## Aim
Which lines in the material below contain the word "from"? Copy each of them.

## Data supplied
· · ·

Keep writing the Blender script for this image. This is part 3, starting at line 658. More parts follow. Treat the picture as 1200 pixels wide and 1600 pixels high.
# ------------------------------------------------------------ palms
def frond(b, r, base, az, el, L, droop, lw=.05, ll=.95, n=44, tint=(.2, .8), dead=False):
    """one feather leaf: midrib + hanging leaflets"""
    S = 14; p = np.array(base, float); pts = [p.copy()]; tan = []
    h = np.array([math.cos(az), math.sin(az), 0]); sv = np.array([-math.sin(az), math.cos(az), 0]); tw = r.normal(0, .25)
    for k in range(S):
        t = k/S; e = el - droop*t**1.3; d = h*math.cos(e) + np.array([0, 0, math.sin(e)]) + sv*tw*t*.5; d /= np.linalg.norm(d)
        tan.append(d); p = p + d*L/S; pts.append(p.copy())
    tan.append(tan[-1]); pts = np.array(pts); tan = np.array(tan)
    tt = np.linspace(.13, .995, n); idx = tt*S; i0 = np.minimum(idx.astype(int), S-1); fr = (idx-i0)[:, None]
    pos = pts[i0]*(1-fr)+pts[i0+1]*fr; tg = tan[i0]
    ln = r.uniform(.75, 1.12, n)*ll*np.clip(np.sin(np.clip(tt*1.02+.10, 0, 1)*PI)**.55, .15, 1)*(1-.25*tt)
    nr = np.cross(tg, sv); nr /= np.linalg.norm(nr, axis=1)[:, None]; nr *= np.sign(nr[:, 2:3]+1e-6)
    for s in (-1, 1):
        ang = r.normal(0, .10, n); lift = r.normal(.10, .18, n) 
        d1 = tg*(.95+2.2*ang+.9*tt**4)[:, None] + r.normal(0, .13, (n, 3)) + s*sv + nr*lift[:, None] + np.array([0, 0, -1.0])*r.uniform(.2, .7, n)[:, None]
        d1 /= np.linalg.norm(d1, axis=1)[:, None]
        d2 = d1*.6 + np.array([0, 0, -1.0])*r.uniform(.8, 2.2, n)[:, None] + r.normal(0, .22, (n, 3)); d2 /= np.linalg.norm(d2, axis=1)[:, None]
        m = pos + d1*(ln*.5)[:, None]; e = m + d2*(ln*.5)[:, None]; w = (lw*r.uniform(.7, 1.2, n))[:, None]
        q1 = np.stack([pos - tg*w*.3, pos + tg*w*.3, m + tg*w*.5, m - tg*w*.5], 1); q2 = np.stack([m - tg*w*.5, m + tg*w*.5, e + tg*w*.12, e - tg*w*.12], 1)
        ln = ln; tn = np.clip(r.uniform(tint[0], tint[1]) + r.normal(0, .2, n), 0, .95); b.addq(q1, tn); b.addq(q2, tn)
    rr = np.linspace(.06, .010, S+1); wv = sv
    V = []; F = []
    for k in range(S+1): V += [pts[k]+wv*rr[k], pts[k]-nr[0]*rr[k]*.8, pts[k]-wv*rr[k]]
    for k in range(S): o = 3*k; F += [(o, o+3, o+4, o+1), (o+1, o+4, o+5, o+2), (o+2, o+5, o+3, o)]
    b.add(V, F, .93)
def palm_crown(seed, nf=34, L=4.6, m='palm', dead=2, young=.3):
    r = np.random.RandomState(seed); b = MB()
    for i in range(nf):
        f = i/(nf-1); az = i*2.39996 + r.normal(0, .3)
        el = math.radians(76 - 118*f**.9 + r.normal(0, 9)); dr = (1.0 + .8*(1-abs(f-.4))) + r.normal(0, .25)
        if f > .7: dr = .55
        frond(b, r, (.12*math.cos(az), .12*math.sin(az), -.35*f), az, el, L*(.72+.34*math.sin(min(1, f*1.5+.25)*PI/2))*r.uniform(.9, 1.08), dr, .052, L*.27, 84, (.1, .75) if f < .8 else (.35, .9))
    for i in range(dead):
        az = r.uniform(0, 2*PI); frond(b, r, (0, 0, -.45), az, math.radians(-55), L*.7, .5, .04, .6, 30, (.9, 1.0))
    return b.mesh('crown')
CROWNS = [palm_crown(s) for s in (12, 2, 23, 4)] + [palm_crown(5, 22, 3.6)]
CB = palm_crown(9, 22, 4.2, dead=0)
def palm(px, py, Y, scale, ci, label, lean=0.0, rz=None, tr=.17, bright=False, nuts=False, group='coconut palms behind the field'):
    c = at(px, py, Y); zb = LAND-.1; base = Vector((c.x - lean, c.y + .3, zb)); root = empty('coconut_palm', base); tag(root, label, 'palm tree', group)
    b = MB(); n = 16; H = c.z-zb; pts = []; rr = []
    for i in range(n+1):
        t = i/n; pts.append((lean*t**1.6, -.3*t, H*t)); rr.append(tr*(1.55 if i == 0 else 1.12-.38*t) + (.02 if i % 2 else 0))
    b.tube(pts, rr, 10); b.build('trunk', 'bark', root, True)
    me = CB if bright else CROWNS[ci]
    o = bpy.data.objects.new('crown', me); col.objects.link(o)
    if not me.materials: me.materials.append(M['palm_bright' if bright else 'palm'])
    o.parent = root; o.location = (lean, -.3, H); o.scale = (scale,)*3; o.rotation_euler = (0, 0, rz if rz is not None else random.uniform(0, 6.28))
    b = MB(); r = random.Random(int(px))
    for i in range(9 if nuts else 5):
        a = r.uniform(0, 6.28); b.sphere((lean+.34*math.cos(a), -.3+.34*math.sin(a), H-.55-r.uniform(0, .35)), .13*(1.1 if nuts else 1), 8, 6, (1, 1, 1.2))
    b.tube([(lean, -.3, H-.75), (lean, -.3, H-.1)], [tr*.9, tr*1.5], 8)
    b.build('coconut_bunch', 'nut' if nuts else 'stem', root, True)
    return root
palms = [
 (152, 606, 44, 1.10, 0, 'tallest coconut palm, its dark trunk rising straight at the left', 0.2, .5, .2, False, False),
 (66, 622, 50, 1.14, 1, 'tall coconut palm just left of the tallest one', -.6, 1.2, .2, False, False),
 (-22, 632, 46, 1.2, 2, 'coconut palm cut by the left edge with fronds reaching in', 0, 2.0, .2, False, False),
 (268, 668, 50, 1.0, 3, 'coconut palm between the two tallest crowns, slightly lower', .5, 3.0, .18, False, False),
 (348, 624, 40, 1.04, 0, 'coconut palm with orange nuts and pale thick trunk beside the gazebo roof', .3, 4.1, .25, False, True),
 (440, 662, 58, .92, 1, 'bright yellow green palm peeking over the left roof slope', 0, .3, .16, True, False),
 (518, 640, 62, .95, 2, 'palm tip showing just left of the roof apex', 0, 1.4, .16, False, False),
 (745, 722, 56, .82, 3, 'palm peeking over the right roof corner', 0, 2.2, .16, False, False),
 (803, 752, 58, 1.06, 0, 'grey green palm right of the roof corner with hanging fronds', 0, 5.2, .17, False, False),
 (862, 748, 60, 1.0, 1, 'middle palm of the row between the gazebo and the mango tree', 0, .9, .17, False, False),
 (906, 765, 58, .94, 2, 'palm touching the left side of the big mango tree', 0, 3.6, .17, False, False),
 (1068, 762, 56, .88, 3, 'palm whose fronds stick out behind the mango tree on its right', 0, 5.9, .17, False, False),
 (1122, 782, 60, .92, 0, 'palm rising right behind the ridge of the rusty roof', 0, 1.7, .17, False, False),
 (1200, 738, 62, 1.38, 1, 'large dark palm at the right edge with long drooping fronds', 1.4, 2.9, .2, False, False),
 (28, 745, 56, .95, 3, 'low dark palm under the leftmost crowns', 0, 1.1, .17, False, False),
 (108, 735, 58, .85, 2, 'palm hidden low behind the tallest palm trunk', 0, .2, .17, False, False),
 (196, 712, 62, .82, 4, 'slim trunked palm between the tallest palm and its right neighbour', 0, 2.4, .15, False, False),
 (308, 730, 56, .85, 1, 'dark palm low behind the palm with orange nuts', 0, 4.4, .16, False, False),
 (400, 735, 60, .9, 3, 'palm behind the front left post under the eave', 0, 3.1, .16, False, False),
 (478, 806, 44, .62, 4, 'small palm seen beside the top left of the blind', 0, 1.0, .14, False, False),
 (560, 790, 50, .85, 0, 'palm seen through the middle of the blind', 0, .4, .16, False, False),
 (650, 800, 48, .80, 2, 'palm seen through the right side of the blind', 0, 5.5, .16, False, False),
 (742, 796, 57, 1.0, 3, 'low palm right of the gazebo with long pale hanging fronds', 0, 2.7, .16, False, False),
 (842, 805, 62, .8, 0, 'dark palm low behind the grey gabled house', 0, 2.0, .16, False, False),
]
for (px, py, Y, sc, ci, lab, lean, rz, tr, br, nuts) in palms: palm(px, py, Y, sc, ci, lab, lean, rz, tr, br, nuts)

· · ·

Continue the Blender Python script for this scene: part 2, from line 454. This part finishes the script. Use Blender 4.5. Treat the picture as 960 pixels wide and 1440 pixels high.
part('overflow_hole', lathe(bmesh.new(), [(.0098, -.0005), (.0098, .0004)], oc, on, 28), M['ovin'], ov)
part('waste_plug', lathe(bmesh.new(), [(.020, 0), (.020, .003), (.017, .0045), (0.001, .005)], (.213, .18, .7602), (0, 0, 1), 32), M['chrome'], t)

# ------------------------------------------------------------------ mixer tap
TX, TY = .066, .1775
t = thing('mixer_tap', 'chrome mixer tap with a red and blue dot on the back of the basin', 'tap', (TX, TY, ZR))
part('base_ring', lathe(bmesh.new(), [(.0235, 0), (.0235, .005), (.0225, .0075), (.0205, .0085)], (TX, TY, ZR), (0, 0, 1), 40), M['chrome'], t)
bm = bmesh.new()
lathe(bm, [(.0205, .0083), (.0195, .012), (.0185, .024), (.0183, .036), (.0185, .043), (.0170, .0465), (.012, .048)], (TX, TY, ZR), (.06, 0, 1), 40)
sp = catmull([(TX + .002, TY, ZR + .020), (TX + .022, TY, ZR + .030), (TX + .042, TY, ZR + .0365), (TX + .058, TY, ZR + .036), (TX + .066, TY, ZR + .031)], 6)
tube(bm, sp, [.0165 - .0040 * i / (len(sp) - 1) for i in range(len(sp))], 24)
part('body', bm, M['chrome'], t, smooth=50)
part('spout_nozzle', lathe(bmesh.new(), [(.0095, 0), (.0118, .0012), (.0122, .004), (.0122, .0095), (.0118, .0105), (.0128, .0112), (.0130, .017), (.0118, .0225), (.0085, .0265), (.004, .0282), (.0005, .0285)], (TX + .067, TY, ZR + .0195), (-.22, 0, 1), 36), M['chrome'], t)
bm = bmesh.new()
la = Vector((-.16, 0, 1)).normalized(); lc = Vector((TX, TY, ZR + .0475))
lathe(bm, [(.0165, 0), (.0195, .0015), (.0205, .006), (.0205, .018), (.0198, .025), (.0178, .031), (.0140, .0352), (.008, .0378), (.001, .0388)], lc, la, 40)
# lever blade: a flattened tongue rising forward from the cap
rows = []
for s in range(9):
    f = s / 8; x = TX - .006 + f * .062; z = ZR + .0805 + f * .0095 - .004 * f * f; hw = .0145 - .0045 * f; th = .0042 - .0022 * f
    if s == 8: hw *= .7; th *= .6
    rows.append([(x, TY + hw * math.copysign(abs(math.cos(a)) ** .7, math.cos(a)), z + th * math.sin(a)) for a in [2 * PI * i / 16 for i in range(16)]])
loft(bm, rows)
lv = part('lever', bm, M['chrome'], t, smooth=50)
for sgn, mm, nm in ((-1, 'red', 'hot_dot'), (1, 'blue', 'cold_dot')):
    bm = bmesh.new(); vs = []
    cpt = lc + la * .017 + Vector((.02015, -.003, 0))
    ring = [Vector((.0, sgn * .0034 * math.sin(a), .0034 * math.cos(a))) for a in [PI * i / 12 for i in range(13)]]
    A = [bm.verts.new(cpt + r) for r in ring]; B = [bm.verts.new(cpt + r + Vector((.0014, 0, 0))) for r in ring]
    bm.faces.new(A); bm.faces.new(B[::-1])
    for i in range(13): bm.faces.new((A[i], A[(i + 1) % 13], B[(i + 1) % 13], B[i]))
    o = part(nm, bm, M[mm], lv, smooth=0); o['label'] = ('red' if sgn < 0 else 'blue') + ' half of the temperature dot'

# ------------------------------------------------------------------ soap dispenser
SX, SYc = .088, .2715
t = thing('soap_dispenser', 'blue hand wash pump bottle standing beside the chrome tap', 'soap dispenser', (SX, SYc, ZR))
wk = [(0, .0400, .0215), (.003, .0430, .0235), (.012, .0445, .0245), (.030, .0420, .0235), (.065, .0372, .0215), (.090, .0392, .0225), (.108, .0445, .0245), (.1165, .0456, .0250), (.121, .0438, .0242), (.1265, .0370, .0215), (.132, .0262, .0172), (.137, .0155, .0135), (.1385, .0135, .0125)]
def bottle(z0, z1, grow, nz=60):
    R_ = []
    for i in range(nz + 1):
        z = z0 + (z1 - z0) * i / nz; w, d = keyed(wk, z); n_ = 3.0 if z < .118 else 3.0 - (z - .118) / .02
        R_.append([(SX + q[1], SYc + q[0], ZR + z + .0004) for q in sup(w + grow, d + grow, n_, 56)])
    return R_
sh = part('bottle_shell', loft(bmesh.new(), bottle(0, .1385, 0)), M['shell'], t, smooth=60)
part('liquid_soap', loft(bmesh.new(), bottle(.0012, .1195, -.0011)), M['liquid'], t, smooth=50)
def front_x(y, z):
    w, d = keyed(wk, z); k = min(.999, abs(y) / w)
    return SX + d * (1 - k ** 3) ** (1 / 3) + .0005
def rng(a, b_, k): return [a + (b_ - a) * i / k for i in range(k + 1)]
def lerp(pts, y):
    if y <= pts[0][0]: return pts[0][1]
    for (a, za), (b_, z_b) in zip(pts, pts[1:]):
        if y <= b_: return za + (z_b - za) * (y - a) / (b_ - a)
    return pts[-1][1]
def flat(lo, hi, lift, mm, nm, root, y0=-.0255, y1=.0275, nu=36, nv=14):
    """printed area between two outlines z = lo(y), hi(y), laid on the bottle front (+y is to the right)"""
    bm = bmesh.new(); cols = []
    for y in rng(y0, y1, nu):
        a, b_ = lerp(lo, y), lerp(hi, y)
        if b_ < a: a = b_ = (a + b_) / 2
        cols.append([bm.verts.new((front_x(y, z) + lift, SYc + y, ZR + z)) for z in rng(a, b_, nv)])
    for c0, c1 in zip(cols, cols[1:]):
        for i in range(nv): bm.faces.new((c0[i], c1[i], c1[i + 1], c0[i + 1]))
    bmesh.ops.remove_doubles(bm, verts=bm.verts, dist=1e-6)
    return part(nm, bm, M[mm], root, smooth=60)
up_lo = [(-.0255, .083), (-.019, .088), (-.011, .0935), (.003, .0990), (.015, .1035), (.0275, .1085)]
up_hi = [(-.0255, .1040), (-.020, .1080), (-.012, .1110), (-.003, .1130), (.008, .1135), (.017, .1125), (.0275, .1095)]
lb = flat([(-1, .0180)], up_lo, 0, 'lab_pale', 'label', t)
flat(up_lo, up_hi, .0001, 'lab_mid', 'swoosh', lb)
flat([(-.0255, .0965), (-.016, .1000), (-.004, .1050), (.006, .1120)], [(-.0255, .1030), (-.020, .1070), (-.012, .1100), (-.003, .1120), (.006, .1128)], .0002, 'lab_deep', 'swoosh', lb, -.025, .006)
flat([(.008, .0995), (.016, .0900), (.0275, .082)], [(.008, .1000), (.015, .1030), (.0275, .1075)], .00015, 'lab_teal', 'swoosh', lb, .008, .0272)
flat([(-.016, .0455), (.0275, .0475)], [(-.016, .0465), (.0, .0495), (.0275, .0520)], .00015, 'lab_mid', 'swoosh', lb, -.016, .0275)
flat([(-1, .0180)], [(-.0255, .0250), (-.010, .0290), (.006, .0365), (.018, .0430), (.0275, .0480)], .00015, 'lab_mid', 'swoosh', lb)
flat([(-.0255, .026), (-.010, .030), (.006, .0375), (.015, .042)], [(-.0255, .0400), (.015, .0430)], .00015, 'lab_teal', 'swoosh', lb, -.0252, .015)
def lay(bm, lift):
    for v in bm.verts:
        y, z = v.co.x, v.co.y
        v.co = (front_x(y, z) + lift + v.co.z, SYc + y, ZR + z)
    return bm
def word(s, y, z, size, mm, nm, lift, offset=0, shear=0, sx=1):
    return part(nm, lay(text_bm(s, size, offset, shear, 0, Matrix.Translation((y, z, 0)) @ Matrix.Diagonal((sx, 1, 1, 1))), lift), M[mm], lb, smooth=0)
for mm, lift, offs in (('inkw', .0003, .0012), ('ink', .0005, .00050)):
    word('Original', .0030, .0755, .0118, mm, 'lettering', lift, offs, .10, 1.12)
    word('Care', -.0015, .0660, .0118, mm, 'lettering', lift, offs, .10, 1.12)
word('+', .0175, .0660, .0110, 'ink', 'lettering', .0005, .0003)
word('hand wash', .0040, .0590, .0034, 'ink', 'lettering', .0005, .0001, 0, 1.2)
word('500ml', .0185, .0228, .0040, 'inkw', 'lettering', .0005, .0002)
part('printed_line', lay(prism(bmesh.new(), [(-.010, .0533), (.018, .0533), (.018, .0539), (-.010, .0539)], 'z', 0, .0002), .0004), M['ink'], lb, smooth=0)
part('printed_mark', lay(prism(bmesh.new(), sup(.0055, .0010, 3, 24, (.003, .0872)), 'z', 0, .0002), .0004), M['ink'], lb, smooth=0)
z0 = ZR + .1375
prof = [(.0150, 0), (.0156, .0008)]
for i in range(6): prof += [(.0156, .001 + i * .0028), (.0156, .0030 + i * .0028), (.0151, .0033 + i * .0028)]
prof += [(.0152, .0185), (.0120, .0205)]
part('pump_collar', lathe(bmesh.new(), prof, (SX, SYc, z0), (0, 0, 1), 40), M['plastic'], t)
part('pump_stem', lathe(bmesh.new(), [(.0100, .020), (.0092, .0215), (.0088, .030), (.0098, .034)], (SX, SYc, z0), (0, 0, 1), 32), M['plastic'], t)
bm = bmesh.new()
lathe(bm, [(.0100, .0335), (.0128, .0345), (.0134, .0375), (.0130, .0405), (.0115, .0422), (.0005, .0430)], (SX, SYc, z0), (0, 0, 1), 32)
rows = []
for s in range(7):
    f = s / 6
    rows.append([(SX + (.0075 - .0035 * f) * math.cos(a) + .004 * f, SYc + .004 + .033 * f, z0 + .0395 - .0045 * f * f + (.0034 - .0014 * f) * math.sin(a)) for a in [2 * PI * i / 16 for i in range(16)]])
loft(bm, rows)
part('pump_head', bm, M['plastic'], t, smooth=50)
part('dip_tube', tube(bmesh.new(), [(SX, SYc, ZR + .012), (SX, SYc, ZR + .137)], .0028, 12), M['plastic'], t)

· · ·

## Result
Continue the Blender Python script for this scene: part 2, from line 454. This part finishes the script. Use Blender 4.5. Treat the picture as 960 pixels wide and 1440 pixels high.
# lever blade: a flattened tongue rising forward from the cap